TASK OBJECTIVE - Wherever a line below holds the word "scene", copy that line.

DATASET EXCERPT -
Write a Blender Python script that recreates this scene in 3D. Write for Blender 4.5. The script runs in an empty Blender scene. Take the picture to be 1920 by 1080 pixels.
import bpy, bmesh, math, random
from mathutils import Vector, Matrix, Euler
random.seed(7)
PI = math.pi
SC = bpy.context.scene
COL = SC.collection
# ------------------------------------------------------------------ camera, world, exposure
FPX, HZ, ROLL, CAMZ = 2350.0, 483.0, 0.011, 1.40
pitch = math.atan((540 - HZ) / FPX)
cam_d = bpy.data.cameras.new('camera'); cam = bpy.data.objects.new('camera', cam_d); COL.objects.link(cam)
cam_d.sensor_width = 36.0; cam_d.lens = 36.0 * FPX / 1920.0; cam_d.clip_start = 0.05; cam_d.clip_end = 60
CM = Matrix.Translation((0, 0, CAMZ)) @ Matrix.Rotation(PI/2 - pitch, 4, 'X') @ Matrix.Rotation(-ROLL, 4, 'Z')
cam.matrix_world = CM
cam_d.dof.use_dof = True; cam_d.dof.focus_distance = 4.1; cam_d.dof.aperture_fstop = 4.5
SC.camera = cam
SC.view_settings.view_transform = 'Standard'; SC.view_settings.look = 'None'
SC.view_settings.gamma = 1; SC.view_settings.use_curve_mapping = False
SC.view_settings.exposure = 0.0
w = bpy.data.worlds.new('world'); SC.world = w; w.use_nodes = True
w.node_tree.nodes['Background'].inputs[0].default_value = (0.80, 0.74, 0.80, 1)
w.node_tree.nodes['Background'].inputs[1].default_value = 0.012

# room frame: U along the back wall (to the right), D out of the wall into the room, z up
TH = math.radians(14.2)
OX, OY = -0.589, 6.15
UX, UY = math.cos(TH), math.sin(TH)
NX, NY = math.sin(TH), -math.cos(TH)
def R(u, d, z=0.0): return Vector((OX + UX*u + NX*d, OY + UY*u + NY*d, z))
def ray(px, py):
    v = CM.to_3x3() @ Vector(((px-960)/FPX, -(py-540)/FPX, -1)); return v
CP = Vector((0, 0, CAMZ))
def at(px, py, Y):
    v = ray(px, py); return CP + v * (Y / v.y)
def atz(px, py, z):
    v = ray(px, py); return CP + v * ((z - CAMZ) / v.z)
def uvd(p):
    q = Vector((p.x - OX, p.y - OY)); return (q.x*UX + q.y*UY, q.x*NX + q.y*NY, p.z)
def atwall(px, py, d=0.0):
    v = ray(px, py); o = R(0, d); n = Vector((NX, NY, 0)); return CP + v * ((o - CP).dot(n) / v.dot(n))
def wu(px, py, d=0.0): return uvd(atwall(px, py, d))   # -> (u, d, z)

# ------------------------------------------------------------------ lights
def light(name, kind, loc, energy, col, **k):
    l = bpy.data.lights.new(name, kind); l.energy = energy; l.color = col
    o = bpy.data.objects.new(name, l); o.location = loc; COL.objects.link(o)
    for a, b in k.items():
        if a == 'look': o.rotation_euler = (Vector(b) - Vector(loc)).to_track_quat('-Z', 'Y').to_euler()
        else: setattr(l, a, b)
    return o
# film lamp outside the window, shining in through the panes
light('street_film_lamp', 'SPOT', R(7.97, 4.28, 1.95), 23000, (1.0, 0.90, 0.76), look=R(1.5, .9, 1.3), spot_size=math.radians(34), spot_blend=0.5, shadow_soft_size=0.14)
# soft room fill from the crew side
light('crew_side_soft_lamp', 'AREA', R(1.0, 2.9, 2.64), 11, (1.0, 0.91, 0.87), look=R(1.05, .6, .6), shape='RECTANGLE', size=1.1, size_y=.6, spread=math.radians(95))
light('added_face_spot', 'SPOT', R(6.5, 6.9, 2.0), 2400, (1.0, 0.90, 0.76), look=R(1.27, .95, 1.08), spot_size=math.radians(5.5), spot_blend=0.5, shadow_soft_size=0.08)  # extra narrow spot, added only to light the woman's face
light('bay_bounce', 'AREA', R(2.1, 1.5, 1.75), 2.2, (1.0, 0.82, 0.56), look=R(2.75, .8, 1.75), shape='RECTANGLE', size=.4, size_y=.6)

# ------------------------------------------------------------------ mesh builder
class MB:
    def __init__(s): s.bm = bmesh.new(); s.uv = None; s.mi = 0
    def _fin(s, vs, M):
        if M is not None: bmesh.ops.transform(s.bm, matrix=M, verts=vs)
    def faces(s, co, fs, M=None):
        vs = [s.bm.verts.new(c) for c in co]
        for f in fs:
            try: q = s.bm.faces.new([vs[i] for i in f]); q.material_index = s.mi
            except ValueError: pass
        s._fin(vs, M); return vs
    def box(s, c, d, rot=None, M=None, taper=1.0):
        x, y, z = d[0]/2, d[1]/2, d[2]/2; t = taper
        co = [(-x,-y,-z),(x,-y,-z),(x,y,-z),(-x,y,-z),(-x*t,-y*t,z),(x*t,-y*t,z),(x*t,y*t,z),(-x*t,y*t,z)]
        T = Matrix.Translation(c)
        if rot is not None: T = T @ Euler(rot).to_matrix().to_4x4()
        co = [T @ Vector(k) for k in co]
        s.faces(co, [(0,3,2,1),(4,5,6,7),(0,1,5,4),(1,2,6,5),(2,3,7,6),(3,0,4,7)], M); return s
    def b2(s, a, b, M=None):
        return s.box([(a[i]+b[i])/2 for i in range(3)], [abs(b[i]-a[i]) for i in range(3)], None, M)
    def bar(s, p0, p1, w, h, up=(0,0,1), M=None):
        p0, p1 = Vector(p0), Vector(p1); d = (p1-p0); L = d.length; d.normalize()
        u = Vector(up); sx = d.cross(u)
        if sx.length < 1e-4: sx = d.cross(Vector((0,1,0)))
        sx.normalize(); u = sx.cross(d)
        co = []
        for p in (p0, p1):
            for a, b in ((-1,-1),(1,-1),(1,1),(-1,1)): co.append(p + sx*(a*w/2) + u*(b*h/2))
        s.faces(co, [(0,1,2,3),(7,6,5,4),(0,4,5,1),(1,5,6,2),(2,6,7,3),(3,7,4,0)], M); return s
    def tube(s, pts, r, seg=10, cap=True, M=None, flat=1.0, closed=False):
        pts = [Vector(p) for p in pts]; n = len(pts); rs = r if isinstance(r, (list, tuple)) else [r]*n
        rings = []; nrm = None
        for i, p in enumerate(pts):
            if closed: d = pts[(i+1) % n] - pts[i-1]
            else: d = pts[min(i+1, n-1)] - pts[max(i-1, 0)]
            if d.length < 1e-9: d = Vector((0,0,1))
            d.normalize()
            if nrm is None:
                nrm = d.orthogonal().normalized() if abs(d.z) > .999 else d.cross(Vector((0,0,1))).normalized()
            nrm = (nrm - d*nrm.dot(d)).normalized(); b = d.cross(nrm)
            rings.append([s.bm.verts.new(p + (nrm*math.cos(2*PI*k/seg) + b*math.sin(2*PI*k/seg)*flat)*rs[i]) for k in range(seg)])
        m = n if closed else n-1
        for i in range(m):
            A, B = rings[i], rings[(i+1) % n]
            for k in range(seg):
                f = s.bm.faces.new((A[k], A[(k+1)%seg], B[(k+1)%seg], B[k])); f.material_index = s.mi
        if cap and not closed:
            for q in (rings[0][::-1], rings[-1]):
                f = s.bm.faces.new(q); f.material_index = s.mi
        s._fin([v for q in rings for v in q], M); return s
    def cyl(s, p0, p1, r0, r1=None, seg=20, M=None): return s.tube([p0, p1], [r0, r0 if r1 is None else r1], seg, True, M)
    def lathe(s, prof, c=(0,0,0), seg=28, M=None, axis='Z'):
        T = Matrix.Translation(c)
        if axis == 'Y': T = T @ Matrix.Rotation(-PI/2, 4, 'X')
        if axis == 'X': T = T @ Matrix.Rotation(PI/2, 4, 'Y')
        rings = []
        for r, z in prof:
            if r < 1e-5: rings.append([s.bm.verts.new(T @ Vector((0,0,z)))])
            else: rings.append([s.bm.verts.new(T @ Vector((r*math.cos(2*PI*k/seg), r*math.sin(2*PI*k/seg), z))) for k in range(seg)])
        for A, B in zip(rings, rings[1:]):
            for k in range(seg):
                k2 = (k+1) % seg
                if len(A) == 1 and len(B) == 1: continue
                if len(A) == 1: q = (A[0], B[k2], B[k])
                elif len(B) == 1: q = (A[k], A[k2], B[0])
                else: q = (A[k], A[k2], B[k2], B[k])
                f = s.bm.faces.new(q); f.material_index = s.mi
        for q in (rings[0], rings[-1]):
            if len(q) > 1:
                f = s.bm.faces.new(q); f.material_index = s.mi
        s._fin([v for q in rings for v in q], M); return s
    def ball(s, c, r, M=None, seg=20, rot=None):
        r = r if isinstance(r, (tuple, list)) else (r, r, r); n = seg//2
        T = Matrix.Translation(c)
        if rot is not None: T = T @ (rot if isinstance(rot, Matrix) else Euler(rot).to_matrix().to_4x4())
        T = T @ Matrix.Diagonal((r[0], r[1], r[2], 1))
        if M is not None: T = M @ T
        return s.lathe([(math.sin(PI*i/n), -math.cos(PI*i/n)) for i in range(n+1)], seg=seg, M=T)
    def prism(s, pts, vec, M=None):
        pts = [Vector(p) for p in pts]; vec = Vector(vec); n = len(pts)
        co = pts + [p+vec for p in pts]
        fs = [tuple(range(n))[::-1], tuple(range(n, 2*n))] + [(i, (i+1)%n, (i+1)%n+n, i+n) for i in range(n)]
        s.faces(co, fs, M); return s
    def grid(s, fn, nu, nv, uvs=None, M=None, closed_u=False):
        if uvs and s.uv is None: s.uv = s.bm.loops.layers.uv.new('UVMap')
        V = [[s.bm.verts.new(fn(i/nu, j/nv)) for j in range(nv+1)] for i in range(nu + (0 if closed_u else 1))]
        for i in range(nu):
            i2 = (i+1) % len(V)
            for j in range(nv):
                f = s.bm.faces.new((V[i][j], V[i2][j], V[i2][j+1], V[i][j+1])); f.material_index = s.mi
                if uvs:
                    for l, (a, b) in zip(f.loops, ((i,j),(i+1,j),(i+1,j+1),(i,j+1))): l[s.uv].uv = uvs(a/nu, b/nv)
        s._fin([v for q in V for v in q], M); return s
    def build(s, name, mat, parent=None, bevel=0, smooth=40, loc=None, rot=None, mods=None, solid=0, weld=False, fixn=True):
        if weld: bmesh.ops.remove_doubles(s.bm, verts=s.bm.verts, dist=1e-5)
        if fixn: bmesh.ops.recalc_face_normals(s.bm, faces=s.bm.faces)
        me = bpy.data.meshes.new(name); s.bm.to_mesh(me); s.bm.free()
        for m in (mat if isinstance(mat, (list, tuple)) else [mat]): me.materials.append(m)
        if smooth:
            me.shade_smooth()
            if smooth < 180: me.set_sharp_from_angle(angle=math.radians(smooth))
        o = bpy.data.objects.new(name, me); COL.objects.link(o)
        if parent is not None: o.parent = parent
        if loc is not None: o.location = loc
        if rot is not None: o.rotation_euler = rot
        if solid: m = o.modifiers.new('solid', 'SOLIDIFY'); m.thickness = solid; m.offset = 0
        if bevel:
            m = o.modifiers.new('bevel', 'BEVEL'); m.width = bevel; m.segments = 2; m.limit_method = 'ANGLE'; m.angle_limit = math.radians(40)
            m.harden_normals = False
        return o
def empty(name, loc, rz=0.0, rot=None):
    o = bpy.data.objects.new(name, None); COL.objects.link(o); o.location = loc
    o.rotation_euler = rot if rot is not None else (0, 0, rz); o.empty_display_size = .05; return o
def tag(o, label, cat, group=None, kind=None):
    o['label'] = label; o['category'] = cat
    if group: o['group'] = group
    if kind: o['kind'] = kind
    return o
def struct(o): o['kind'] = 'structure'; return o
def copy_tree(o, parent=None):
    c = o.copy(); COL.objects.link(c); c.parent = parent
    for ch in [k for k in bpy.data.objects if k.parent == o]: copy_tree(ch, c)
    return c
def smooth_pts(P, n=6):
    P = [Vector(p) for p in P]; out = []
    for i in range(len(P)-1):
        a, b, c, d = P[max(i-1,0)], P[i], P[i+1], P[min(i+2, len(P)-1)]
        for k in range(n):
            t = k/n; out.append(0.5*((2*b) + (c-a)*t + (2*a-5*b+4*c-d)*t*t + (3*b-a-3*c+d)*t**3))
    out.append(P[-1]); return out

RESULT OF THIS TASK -
Write a Blender Python script that recreates this scene in 3D. Write for Blender 4.5. The script runs in an empty Blender scene. Take the picture to be 1920 by 1080 pixels.
SC = bpy.context.scene